I am well intentioned. I try extremely hard to not procrastinate. Nonetheless, I eventually procrastinate on my intentions…and then, well, I end up procrastinating. A prime example is my fiancés and my wedding, which is scheduled for June. Things started out great: the dress was picked out over a year before the wedding, invitations were ordered months before they needed to be mailed, and I just finished baking (and freezing) the cookies we will be giving out as favors. Still, I fear that the little tasks will catch me in the end. Will I have time to put together the gift bags for those who stay overnight at the hotel in Wisconsin? Will I have fit in a trip to get my toes and nails buffed and polished? Will I have found time to wrap a box for cards to be placed in? It’s inevitable: I will procrastinate on something at some point, I am sure.

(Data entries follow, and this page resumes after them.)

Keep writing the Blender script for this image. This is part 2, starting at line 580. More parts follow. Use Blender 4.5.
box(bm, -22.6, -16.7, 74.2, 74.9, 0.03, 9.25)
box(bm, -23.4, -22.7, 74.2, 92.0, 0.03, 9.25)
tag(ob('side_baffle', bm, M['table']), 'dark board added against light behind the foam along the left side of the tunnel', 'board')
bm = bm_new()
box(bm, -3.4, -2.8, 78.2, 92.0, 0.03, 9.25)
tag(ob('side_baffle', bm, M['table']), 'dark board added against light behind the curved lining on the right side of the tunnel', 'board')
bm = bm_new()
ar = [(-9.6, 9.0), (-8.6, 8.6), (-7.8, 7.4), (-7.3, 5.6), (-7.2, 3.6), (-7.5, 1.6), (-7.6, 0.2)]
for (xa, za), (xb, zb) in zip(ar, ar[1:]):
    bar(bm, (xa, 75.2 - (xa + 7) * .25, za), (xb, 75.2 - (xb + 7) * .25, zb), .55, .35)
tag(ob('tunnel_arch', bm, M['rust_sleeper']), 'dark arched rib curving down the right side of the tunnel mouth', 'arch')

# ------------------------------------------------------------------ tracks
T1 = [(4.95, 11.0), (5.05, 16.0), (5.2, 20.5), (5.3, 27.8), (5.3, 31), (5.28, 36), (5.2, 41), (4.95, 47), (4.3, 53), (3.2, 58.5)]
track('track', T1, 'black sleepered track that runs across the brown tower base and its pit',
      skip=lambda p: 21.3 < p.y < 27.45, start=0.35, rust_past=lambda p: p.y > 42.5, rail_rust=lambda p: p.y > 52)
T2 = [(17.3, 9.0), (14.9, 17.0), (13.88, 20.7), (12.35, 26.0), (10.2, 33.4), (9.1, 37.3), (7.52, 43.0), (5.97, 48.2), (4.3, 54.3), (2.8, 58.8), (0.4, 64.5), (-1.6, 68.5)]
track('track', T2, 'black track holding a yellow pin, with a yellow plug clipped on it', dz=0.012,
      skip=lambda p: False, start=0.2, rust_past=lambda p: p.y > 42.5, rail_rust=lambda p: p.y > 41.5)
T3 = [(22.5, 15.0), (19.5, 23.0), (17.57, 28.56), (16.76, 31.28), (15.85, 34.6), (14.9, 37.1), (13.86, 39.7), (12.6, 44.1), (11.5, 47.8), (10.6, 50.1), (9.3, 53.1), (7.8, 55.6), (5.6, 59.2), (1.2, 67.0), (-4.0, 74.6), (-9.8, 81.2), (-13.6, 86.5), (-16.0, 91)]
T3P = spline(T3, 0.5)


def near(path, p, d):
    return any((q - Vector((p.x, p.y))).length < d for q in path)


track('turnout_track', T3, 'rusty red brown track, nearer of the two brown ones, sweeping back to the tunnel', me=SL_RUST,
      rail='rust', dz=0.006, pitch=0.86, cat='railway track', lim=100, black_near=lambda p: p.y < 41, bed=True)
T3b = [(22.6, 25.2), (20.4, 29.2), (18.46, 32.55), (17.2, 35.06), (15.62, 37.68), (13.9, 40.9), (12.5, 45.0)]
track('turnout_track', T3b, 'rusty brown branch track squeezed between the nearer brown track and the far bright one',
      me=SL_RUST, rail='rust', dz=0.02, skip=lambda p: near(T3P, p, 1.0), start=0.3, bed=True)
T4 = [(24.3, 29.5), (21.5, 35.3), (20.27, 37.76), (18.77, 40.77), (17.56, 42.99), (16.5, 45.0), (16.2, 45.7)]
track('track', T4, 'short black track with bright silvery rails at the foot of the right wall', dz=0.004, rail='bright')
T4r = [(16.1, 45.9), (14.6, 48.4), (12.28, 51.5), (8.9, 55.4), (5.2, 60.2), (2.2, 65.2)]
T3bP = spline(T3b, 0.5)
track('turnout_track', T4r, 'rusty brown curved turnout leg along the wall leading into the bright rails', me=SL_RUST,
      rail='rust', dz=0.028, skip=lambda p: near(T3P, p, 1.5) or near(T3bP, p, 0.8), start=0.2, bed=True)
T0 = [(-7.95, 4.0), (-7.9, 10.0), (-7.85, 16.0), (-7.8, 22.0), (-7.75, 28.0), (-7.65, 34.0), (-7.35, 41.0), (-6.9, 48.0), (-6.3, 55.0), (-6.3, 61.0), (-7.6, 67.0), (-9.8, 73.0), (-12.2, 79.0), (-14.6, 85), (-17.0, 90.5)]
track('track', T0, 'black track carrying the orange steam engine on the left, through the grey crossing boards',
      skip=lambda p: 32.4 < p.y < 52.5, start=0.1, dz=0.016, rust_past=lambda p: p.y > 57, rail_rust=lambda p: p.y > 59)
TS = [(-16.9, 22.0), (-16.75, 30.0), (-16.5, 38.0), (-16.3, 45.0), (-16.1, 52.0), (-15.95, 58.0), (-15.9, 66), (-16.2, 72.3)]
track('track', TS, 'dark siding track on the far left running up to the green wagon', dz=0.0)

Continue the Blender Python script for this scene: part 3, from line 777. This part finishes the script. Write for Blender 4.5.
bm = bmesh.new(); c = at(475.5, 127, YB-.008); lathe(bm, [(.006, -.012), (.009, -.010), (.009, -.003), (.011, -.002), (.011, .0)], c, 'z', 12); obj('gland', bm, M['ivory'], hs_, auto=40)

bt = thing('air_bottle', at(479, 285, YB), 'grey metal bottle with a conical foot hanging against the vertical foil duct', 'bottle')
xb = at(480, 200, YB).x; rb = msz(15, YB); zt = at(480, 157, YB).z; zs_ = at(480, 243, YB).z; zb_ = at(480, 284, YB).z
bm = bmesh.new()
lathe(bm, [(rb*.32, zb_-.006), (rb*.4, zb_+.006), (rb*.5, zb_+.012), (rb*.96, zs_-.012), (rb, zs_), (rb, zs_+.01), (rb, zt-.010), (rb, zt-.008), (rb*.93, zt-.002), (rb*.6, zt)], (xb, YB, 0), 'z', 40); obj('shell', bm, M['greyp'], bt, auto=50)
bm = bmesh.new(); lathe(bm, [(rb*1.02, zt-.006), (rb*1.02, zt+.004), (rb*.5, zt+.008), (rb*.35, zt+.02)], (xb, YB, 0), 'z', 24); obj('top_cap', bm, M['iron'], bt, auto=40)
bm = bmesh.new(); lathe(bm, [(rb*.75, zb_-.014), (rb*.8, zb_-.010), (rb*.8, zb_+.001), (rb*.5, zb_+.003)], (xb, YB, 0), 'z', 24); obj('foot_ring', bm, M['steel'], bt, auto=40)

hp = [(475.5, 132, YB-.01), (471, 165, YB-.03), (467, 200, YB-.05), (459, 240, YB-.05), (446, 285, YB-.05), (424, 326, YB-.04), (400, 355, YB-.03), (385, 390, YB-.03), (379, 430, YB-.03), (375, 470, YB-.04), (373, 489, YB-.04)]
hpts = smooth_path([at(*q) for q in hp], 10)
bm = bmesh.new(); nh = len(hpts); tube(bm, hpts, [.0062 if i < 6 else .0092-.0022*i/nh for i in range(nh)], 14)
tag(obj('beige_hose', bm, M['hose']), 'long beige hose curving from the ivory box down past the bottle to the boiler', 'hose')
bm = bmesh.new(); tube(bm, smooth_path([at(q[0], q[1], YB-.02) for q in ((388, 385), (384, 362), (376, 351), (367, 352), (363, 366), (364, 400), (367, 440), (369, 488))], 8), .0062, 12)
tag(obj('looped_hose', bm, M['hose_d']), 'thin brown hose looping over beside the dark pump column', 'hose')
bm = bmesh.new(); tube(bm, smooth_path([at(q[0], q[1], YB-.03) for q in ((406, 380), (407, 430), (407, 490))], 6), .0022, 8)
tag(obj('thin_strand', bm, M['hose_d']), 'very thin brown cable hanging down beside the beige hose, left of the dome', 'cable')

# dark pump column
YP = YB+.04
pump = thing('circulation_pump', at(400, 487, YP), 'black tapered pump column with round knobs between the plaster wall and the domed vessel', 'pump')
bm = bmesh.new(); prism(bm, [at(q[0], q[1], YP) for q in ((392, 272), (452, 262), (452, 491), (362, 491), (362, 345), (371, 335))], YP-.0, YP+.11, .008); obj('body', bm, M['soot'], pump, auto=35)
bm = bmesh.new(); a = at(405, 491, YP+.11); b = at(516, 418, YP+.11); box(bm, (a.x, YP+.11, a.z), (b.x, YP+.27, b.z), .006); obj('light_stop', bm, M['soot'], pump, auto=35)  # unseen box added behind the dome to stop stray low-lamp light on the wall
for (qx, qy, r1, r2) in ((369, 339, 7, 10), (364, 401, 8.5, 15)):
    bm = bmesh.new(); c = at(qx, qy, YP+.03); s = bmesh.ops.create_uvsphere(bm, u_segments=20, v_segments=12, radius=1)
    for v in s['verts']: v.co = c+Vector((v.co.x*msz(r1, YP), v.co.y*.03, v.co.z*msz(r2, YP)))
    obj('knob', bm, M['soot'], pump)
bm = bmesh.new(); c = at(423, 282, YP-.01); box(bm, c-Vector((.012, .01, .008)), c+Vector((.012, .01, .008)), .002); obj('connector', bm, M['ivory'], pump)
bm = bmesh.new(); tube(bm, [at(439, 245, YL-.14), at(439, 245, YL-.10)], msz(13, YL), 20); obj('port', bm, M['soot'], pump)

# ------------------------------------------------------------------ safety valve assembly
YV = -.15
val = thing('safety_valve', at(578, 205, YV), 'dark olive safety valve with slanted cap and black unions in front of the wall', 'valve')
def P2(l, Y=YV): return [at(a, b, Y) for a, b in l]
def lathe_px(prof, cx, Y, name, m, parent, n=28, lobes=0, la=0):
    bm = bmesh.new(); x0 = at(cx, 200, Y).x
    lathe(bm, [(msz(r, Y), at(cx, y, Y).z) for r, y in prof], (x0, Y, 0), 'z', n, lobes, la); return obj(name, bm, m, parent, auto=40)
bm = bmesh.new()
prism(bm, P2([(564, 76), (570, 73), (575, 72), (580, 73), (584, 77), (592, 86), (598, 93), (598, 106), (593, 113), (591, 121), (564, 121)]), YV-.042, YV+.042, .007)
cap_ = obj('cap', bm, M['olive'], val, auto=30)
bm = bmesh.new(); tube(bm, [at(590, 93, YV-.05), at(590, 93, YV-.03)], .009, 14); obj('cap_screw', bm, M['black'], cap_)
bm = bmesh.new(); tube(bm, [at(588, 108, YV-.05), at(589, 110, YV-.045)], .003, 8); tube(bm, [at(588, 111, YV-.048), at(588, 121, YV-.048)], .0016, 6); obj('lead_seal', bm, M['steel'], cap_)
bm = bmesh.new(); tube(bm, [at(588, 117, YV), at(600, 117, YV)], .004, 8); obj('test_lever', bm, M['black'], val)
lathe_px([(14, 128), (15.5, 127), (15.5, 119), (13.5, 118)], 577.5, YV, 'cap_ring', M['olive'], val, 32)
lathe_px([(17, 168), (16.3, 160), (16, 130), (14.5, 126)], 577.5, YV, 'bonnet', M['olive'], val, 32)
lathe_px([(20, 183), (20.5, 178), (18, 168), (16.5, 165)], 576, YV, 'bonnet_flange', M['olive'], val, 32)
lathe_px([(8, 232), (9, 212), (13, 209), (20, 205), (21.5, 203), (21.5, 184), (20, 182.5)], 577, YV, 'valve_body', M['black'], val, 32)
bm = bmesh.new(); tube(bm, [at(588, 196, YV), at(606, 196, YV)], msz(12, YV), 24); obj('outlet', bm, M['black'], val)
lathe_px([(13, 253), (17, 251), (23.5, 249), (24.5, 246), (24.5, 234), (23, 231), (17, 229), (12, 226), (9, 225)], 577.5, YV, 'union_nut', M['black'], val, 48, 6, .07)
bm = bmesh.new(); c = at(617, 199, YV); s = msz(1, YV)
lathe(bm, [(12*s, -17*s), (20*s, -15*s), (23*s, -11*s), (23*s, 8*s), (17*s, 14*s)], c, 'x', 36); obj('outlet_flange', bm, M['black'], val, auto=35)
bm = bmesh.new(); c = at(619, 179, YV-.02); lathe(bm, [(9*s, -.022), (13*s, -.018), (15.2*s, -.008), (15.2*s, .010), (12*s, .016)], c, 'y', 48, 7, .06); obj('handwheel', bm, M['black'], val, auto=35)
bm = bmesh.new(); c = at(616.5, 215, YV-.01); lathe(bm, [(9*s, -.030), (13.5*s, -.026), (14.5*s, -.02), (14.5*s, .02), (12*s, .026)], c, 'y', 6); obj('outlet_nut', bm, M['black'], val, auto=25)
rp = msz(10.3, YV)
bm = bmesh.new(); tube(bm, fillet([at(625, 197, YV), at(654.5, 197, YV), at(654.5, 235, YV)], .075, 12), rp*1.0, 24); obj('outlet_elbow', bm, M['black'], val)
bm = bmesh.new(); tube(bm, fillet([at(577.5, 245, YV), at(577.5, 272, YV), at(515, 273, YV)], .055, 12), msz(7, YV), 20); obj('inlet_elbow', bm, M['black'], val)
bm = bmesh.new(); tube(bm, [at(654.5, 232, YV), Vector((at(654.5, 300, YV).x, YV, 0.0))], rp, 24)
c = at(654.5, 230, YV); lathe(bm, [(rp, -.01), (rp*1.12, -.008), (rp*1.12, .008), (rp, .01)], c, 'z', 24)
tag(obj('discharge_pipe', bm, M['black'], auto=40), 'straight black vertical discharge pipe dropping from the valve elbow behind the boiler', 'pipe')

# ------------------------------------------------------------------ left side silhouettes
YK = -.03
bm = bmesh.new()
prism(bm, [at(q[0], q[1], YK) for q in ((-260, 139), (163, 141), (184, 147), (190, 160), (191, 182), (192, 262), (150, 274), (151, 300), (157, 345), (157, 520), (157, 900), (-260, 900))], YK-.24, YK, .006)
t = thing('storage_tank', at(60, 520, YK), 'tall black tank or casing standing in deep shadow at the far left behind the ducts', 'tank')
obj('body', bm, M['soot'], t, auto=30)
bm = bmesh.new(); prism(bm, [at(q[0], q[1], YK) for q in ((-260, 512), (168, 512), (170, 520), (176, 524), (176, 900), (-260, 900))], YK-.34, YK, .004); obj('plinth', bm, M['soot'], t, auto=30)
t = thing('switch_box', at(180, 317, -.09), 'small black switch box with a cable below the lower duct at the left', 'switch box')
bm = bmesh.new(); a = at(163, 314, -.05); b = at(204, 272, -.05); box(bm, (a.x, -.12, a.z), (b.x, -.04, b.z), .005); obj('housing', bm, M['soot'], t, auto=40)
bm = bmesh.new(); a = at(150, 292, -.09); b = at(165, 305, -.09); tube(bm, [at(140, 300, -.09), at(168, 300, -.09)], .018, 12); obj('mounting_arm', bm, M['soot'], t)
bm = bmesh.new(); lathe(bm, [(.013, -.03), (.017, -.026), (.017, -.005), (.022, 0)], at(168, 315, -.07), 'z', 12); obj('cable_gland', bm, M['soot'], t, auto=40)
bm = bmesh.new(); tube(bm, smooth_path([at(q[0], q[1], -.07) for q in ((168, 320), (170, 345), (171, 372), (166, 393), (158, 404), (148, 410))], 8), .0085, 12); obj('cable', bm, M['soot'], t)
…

People rarely realize that I am a procrastinator. Probably because I will push myself hard to complete a task, making sure it is done on time and to my intrinsic high level of expectations, even if I stress myself into a state of tears attempting to complete the task. I will sacrifice sleep, sanity, and emotional stability to carry out my responsibilities. If only I was not addicted to procrastination, but rather to blowing things off, then my life would be much more laid back.